• Aim
Start at the first line of the material below and retype each line through the one containing "SC.camera = cam", exactly.

• Given information
---+---

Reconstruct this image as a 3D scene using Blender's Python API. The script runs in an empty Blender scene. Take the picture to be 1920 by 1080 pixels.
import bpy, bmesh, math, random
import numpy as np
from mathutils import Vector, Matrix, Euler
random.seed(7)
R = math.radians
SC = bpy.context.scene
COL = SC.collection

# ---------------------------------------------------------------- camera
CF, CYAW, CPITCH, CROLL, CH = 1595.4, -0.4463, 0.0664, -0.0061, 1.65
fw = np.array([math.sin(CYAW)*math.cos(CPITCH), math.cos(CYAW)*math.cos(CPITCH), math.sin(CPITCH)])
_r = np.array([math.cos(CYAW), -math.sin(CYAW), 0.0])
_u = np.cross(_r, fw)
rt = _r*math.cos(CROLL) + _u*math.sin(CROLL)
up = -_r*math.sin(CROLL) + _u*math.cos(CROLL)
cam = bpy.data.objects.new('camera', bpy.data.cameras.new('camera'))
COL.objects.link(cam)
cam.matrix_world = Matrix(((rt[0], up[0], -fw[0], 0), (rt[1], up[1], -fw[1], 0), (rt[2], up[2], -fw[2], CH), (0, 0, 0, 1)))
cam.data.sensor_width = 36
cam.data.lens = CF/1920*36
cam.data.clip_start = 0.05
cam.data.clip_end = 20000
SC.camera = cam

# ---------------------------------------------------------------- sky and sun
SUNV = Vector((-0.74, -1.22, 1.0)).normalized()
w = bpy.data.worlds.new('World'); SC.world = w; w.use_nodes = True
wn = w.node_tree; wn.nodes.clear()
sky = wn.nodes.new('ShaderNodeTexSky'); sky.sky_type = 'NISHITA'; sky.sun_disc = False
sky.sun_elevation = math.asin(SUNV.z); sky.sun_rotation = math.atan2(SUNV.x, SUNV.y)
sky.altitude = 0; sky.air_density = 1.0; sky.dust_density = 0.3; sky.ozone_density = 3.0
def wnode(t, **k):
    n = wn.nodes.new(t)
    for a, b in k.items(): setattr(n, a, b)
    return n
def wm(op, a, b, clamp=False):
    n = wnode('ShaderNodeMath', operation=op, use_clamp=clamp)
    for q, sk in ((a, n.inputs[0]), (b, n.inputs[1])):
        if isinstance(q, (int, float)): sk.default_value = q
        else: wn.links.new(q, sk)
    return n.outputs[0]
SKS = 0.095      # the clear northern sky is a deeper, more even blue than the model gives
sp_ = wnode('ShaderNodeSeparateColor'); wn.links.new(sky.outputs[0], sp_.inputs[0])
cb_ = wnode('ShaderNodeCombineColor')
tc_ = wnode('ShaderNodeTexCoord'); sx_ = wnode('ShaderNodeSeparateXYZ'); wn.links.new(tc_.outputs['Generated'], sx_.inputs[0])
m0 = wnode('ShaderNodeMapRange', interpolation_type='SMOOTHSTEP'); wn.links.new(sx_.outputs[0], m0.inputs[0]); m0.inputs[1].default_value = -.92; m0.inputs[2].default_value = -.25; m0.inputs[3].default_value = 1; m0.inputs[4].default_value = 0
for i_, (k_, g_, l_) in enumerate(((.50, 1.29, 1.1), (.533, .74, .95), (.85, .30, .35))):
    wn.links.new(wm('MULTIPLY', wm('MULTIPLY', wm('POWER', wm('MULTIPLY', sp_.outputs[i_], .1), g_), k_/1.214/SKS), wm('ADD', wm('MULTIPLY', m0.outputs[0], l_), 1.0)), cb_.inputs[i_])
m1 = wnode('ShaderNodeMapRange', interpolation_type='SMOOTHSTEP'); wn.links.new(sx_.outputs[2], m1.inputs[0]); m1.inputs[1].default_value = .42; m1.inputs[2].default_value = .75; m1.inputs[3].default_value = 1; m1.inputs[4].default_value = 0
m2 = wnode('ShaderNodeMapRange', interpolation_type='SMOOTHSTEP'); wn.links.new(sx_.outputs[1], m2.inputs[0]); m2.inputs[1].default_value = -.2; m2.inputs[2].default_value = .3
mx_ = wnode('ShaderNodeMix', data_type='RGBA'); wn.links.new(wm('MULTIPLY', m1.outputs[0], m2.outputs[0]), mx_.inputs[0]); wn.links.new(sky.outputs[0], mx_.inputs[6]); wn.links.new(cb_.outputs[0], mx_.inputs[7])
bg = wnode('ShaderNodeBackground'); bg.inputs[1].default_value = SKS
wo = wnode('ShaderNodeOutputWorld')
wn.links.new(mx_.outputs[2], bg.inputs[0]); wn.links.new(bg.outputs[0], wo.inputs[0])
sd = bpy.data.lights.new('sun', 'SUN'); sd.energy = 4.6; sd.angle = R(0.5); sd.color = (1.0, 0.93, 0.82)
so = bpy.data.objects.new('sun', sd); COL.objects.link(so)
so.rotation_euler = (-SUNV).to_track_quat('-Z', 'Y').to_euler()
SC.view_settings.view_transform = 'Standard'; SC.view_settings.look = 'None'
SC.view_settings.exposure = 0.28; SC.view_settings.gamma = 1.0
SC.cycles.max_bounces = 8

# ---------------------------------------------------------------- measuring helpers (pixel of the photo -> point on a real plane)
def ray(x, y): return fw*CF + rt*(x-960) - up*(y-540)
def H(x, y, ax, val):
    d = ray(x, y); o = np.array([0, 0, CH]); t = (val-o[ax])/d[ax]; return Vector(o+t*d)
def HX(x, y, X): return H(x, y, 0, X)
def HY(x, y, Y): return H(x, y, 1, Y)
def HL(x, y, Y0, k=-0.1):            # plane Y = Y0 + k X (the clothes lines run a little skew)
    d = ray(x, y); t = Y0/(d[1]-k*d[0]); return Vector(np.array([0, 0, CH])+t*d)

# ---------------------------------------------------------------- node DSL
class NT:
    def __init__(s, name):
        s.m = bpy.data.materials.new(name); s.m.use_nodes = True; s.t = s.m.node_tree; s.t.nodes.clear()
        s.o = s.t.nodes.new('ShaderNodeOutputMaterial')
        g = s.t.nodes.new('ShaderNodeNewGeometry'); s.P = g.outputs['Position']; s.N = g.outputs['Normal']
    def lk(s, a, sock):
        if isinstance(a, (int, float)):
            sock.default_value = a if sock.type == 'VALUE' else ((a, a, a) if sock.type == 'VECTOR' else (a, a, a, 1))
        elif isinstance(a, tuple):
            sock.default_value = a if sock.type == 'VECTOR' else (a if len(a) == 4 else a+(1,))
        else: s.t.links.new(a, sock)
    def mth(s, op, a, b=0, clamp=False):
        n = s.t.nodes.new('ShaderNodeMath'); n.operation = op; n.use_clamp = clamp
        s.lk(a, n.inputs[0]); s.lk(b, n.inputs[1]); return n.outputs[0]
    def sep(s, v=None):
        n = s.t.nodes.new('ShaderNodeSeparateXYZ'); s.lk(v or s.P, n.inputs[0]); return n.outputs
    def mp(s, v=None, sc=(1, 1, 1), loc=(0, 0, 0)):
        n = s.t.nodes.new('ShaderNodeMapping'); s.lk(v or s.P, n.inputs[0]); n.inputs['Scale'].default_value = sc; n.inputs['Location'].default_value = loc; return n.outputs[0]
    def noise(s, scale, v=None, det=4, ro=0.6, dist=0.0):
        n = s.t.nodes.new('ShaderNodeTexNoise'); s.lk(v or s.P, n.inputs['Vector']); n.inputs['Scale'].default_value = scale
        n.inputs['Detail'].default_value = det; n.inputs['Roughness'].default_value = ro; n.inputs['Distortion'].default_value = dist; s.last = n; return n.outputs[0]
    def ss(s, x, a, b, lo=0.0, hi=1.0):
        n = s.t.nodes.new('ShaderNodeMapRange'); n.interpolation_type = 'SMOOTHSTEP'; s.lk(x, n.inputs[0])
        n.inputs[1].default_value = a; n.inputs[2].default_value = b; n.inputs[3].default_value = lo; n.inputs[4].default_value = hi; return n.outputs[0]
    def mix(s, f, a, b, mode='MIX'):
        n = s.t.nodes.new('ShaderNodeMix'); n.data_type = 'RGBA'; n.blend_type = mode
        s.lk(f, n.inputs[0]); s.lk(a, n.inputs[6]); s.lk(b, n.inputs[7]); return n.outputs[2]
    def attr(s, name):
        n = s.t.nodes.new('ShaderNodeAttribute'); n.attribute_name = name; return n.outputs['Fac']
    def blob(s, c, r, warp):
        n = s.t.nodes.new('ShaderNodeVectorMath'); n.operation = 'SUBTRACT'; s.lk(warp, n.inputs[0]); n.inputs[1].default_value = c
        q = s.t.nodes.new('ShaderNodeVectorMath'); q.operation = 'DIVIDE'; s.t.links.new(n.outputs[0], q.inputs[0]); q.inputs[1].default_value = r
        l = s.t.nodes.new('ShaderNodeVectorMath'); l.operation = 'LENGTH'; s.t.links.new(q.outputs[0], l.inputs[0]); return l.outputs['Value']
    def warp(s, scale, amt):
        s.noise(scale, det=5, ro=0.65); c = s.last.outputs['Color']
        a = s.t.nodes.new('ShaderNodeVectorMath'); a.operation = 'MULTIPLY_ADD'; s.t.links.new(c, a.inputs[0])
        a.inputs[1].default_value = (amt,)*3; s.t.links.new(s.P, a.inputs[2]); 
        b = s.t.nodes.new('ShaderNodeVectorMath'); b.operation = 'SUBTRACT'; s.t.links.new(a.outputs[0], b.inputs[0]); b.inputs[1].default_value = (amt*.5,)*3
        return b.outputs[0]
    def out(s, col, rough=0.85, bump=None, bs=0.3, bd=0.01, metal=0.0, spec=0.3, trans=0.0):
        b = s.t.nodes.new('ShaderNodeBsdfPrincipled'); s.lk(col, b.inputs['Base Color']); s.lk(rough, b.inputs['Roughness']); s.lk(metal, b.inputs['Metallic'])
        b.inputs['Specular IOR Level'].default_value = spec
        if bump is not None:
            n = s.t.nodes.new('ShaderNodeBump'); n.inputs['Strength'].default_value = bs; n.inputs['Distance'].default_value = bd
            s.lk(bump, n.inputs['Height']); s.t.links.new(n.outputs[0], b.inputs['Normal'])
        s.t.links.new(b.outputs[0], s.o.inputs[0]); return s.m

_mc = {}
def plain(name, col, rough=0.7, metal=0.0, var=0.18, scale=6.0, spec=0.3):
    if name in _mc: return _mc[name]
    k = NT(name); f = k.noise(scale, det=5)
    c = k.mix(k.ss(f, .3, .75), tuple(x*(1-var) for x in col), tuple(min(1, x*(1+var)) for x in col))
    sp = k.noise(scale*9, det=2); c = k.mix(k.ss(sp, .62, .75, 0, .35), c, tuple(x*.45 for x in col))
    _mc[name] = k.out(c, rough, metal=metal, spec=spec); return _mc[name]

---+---

• Written reply
Reconstruct this image as a 3D scene using Blender's Python API. The script runs in an empty Blender scene. Take the picture to be 1920 by 1080 pixels.
import bpy, bmesh, math, random
import numpy as np
from mathutils import Vector, Matrix, Euler
random.seed(7)
R = math.radians
SC = bpy.context.scene
COL = SC.collection

# ---------------------------------------------------------------- camera
CF, CYAW, CPITCH, CROLL, CH = 1595.4, -0.4463, 0.0664, -0.0061, 1.65
fw = np.array([math.sin(CYAW)*math.cos(CPITCH), math.cos(CYAW)*math.cos(CPITCH), math.sin(CPITCH)])
_r = np.array([math.cos(CYAW), -math.sin(CYAW), 0.0])
_u = np.cross(_r, fw)
rt = _r*math.cos(CROLL) + _u*math.sin(CROLL)
up = -_r*math.sin(CROLL) + _u*math.cos(CROLL)
cam = bpy.data.objects.new('camera', bpy.data.cameras.new('camera'))
COL.objects.link(cam)
cam.matrix_world = Matrix(((rt[0], up[0], -fw[0], 0), (rt[1], up[1], -fw[1], 0), (rt[2], up[2], -fw[2], CH), (0, 0, 0, 1)))
cam.data.sensor_width = 36
cam.data.lens = CF/1920*36
cam.data.clip_start = 0.05
cam.data.clip_end = 20000
SC.camera = cam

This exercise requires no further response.